What is MFP? For many of us it’s monofluorophosphate and we first heard of it in toothpaste commercials while watching Get Smart, Bewitched or F-Troop.

Now MFP also stands for Most Fouled-up Project. The F could be something else but I won’t be the one to say what.

But fouled-up by

whom? It seems likely Mississauga-based MFP Financial Services will not be found as the fouler by the inquiry into why the City of Toronto apparently way overpayed MFP for technology leasing services. Way overpaying being $85 million versus $43 million. That’s right taxpayers. And the inquiry itself is expected to cost $8 million. Toronto City Council has also asked the commissioner of the Toronto Computer Leasing Inquiry, Madam Justice Denise Bellamy, to look at contracts with U.S.-based Beacon Software Revenue Systems and Remarkable Software.

What you Torontonians have been hearing in the news about the inquiry being stopped before it even started refers to the witness testifying portion.

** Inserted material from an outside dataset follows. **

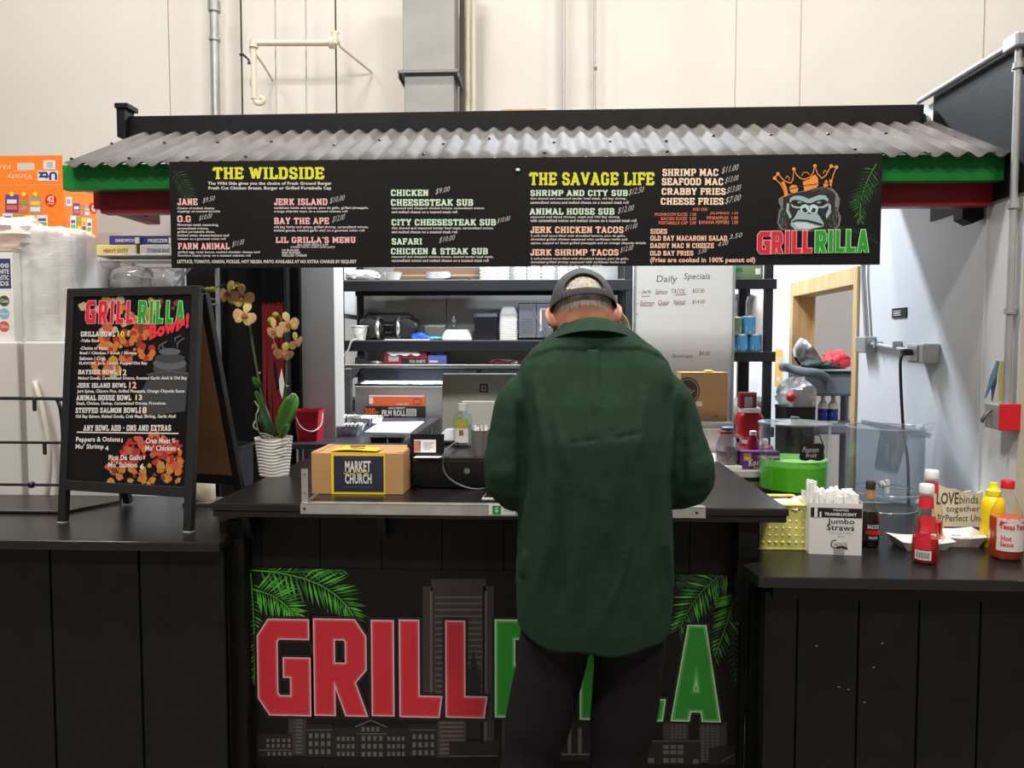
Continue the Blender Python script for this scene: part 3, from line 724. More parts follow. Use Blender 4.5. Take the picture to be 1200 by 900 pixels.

Proceedings started at 10 a.m., Mon. Sept. 30, and by 10:05 Madam Justice Bellamy sent everyone home for two weeks while a police investigation is undertaken. Seems this soap opera got sudsier as the Ontario Provincial Police look into an alleged attempted bribe of someone at City Hall that may have something to do with the MFP deal.

Media reports have included statements from city types indicating that when these deals were made the threat poised by Y2K led the city to give certain staff members purchasing power they didn’t usually have.

Two things about that:

One, if Y2K had resulted in, say, all Toronto street cars and subways going dead in their tracks (no snide remarks TTC-riders); or the Skydome roof stopping midway in a snowstorm (at least the Jays aren’t a playoff threat, and if it happened at an Argos game nobody would be there to tell about it); or the elevator at the CN tower getting stuck halfway while carrying someone like George W. Bush (maybe not a bad thing) – if any of those things had happened heads would have rolled. That’s why the blank cheques were taken out and some blank minds were allowed to sign them. There are times when a battle must be won at all costs, and for organizations that have lives at stake – like a city – Y2K represented that kind of battle.

Two: I don’t like the “”you-signed, you gotta pay”” attitude of MFP. Yes, even a city lawyer has opined the leasing agreements are legal and binding. But were the agreements fully understood? Were they understandable at all? Were they in the best interests of the customer? It’s not only high-finance, it’s high-technology. More than once, those with purchasing power in both private and public organizations have felt victimized by techno-speaking vendors (leasors, resellers, whatever) who have used their knowledge as a weapon to close a deal.